Но в XII в. рыцарство также осознает само себя, стремится приобрести всеобщность и создает правила поведения, обычаи и эмблемы, расцвет которых мы видели в предыдущих главах. Снова называя рыцарство «сословием», Иоанн Солсберийский только укрепляет каролингскую — или, в Англии, альфредовскую[277] — идею трех сословий. Он придает ей новую легитимность. Разве он не поддерживает рыцарство, хоть и желает держать его на почтительном расстоянии? Даже если вслед за ним и другие моралисты, Этьен де Фужер, Петр Блуаский, возмущаются применением, какое посвященные находят мечу, взяв его обратно с алтаря, — никто из них не ратует за отказ от этого двусмысленного поступка, от этого опасного ритуала. Таким образом, класс рыцарей, по-настоящему не оформившийся как братство, как организованное сословие, переходит в тысяча двухсотый год, образуя единство в моральном смысле. Для него это лестный, драгоценный вымысел. И он пользуется этим вымыслом, злоупотребляет им, забивая себе головы вздором о святом Граале.

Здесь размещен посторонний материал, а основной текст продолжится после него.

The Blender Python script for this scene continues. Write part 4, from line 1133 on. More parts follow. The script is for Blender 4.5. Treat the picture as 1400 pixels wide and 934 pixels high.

Идеи Иоанна Солсберийского сопутствовали и способствовали прогрессу государства Нового времени, государства, опирающегося на римское право, — до такой степени, что сразу же нанесли смертельный удар некоторым основам аристократической свободы, которые, как нам показалось, со времен древней Германии хранило все рыцарство, достойное этого названия. Однако это рыцарство вновь обрело более классическое отношение к верховенству Бога. И, может быть, это дает нам пищу для размышлений. Действительно, если представления клириков о militia отныне принимали более этатичный флик — как в одном пассаже Алана Лилльского[278], — на практике сословие рыцарей оставалось сеньориальным, в большинстве случаев имевшим двойные полномочия — судебные и военные. Алан Лилльский был парижским магистром, автором написанной в 1184 г. «Суммы об искусстве проповедовать» разным социальным группам. В конечном счете он не слишком суров к рыцарям. В самом деле, он рекомендует им довольствоваться своими доходами, не совершать ни насилий, ни грабежей, «но быть защитниками родины, опекунами сирот и вдов» — следуя по стопам князей. «И пусть же они носят мирское оружие, внутренне облачившись в панцирь веры». Далее Алан Лилльский проводит развернутое сопоставление материального и духовного рыцаря{1106}. Автор прозаического «Ланселота» то же самое изложит в наставлениях Дамы озера незадолго до 1230 г.{1107} В каком-то смысле Иоанн посягает на свободу аристократии, составляя для нее подобную спецификацию требований, желая сделать из нее «сословие», которое подчинялось бы иным правилам, чем свойственные ей правила чести. Но Церковь, подчиняя, причем довольно мягко, аристократию непосредственно Богу, обеспечивает ей, согласно Иоанну Солсберийскому, некую автономию по отношению к монарху. Сам клирик Иоанн избегает призывов к слепому повиновению. Он еще раз утверждает моральную норму, которая послужит рыцарям опорой и поддержит их в борьбе с любым деспотизмом. Да хранит их Бог от превращения в настоящую армию.

Однако к Богу все чаще и чаще обращались на рубеже тысяча двухсотого года с тем, чтобы призвать к поддержке короля и христианнейших рыцарей: тому свидетельства — «История Филиппа Августа» Ригора и литургические дополнения к церемониям посвящения (или к сопровождающим их обрядам). И с тех пор было уже не редкостью, когда авторы ссылались одновременно на Роланда, Ланселота и на римскую дисциплину и тем самым, нагромождая лестные выдумки, приписывали «рыцарству» черты, которые противоречили одна другой.